▸ Work to do
Gather up the lines with the word "scene" in them.

::::

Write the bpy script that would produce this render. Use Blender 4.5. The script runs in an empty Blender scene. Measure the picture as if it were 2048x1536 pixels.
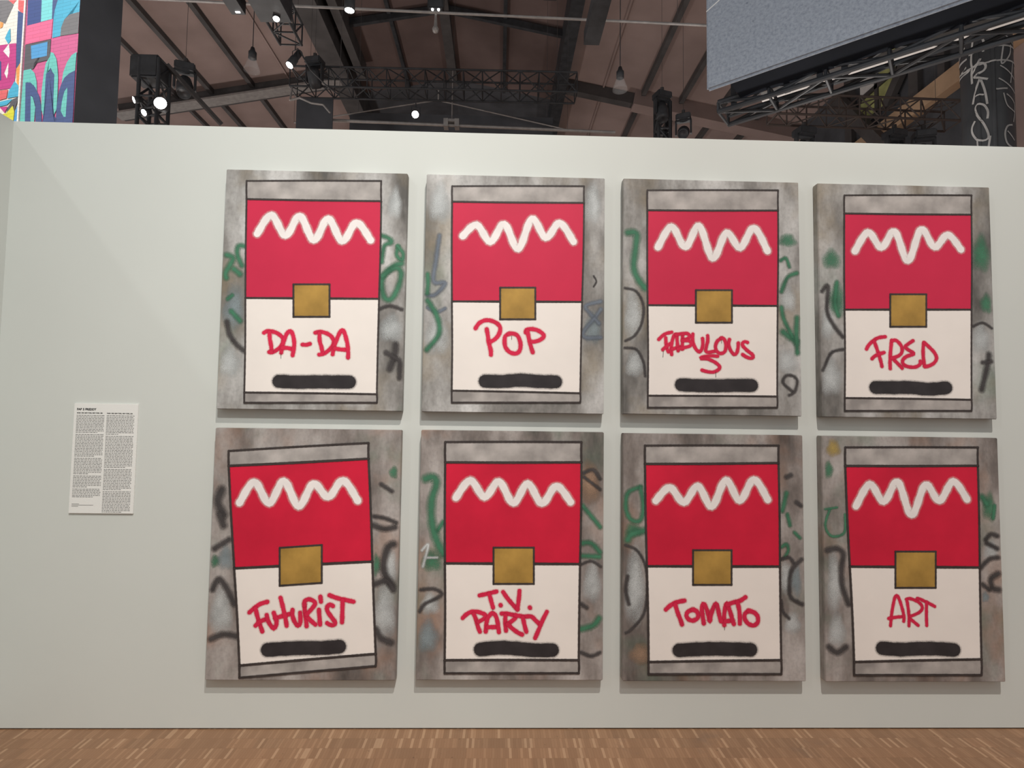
import bpy, bmesh, math, random
from mathutils import Vector, Matrix
random.seed(7)
sc = bpy.context.scene
COL = sc.collection

# ------------------------------------------------------------------ camera, world, lights, exposure
CAM = Vector((-0.5862, -2.8799, 1.5584))
cd = bpy.data.cameras.new('camera'); cam = bpy.data.objects.new('camera', cd); COL.objects.link(cam)
cd.sensor_width = 36.0; cd.lens = 1124.4/2048*36.0; cd.clip_start = 0.05; cd.clip_end = 200
cam.matrix_world = Matrix.Translation(CAM) @ Matrix.Rotation(-0.02492, 4, 'Z') @ Matrix.Rotation(math.pi/2+0.05475, 4, 'X') @ Matrix.Rotation(0.01333, 4, 'Z')
sc.camera = cam
sc.cycles.transparent_max_bounces = 48

wd = bpy.data.worlds.new('hall_ambient'); sc.world = wd; wd.use_nodes = True
bg = wd.node_tree.nodes['Background']
bg.inputs['Color'].default_value = (1.0, 0.99, 0.98, 1); bg.inputs['Strength'].default_value = 0.42

def spot_light(name, loc, target, power, angle, blend, radius, color=(1, 1, 1)):
    l = bpy.data.lights.new(name, 'SPOT'); l.energy = power; l.spot_size = math.radians(angle)
    l.spot_blend = blend; l.shadow_soft_size = radius; l.color = color
    o = bpy.data.objects.new(name, l); COL.objects.link(o); o.location = loc
    o.rotation_euler = (Vector(target)-Vector(loc)).to_track_quat('-Z', 'Y').to_euler()
    return o
spot_light('wall_spot', (0.57, -4.6, 8.9), (0.5, 0, 1.35), 2220, 62, 1.0, 0.06, (1, 0.945, 0.88))
spot_light('wall_spot', (-7.1, -6.0, 8.2), (0.0, 0, 1.6), 260, 60, 0.6, 0.16, (0.97, 1, 0.96))
spot_light('wall_spot', (0.0, -5.2, 7.0), (-3.1, -.2, 1.5), 980, 58, 1.0, 0.22, (0.97, 1, 0.97))  # added fill wash, evens the wall and brightens its left return
spot_light('mural_spot', (-6.5, -2.2, 8.0), (-4.3, 1.7, 4.4), 1500, 26, 0.5, 0.08)
def hall_fill_light(loc, power, color=(1, 0.96, 0.92)):  # unseen fill added behind the wall to brighten the hall roof
    l = bpy.data.lights.new('hall_fill_light', 'POINT'); l.energy = power; l.color = color; l.shadow_soft_size = .4
    o = bpy.data.objects.new('hall_fill_light', l); COL.objects.link(o); o.location = loc
for p, w in (((-8.5, 5.0, 2.4), 480), ((3.6, 4.2, 2.3), 260), ((-2.5, 3.0, 2.2), 60), ((-8.5, 15.0, 3.0), 700), ((6.0, 16.0, 3.0), 400)): hall_fill_light(p, w)
spot_light('screen_spot', (-0.4, -3.2, 3.9), (2.6, 1.6, 5.4), 210, 60, 0.5, 0.2, (0.86, 0.92, 1))

sc.view_settings.view_transform = 'Standard'; sc.view_settings.look = 'None'
sc.view_settings.exposure = 0.0; sc.view_settings.gamma = 1.0; sc.view_settings.use_curve_mapping = False

# ------------------------------------------------------------------ helpers
def s2l(c):
    return tuple(((x/255)/12.92 if x/255 <= .04045 else ((x/255+.055)/1.055)**2.4) for x in c)
def tag(o, label=None, cat=None, group=None, kind=None):
    if label: o['label'] = label
    if cat: o['category'] = cat
    if group: o['group'] = group
    if kind: o['kind'] = kind
    return o
def empty(name, loc=(0, 0, 0), rz=0.0):
    o = bpy.data.objects.new(name, None); COL.objects.link(o); o.empty_display_size = .1
    o.location = loc; o.rotation_euler = (0, 0, rz); return o
def obj(name, bm, m, parent=None, smooth=False, loc=None):
    bmesh.ops.recalc_face_normals(bm, faces=bm.faces)
    me = bpy.data.meshes.new(name); bm.to_mesh(me); bm.free()
    if smooth:
        for p in me.polygons: p.use_smooth = True
    me.materials.append(m)
    o = bpy.data.objects.new(name, me); COL.objects.link(o)
    if parent: o.parent = parent
    if loc: o.location = loc
    return o
def add_box(bm, lo, hi, bevel=0.0):
    vs = [bm.verts.new((x, y, z)) for x in (lo[0], hi[0]) for y in (lo[1], hi[1]) for z in (lo[2], hi[2])]
    fs = [bm.faces.new([vs[i] for i in f]) for f in ((0, 1, 3, 2), (4, 6, 7, 5), (0, 4, 5, 1), (2, 3, 7, 6), (0, 2, 6, 4), (1, 5, 7, 3))]
    if bevel:
        es = list({e for f in fs for e in f.edges})
        bmesh.ops.bevel(bm, geom=es, offset=bevel, segments=2, affect='EDGES')
def frame_to(a, b):
    a = Vector(a); d = Vector(b)-a
    return a, d.to_track_quat('Z', 'Y').to_matrix(), d.length
def add_bar(bm, a, b, w, h):
    """rectangular bar from a to b; w across, h in the other direction (upright when the bar is level)"""
    a = Vector(a); b = Vector(b); d = (b-a).normalized()
    up = Vector((0, 0, 1)) if abs(d.z) < .95 else Vector((0, 1, 0))
    s = d.cross(up).normalized(); t = s.cross(d).normalized()
    vs = []
    for p in (a, b):
        for i, j in ((-1, -1), (1, -1), (1, 1), (-1, 1)):
            vs.append(bm.verts.new(p+s*w/2*i+t*h/2*j))
    for f in ((3, 2, 1, 0), (4, 5, 6, 7), (0, 1, 5, 4), (1, 2, 6, 5), (2, 3, 7, 6), (3, 0, 4, 7)):
        bm.faces.new([vs[i] for i in f])
def add_cyl(bm, a, b, r0, r1=None, n=16, caps=True):
    r1 = r0 if r1 is None else r1
    o, M, L = frame_to(a, b)
    rings = []
    for z, r in ((0, r0), (L, r1)):
        rings.append([bm.verts.new(o+M @ Vector((r*math.cos(2*math.pi*i/n), r*math.sin(2*math.pi*i/n), z))) for i in range(n)])
    for i in range(n):
        bm.faces.new((rings[0][i], rings[0][(i+1) % n], rings[1][(i+1) % n], rings[1][i]))
    if caps:
        bm.faces.new(rings[0][::-1]); bm.faces.new(rings[1])
def add_lathe(bm, o, axis, prof, n=20):
    o = Vector(o); M = Vector(axis).to_track_quat('Z', 'Y').to_matrix()
    rings = [[bm.verts.new(o+M @ Vector((r*math.cos(2*math.pi*i/n), r*math.sin(2*math.pi*i/n), z))) for i in range(n)] for r, z in prof]
    for k in range(len(rings)-1):
        for i in range(n):
            bm.faces.new((rings[k][i], rings[k][(i+1) % n], rings[k+1][(i+1) % n], rings[k+1][i]))
def add_tube(bm, pts, r, n=8):
    pts = [Vector(p) for p in pts]
    for a, b in zip(pts, pts[1:]): add_cyl(bm, a, b, r, r, n)
def smooth_line(pts, step):
    """Catmull-Rom through pts, resampled about every `step`"""
    if len(pts) == 2:
        n = max(2, int(math.dist(*pts)/step)); return [(pts[0][0]+(pts[1][0]-pts[0][0])*i/n, pts[0][1]+(pts[1][1]-pts[0][1])*i/n) for i in range(n+1)]
    P = [pts[0]]+list(pts)+[pts[-1]]; out = []
    for i in range(1, len(P)-2):
        p0, p1, p2, p3 = P[i-1:i+3]; n = max(2, int(math.dist(p1, p2)/step))
        for k in range(n):
            t = k/n
            out.append(tuple(.5*((2*p1[j])+(-p0[j]+p2[j])*t+(2*p0[j]-5*p1[j]+4*p2[j]-p3[j])*t*t+(-p0[j]+3*p1[j]-3*p2[j]+p3[j])*t**3) for j in (0, 1)))
    out.append(tuple(pts[-1])); return out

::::

▸ Final answer
Write the bpy script that would produce this render. Use Blender 4.5. The script runs in an empty Blender scene. Measure the picture as if it were 2048x1536 pixels.
sc = bpy.context.scene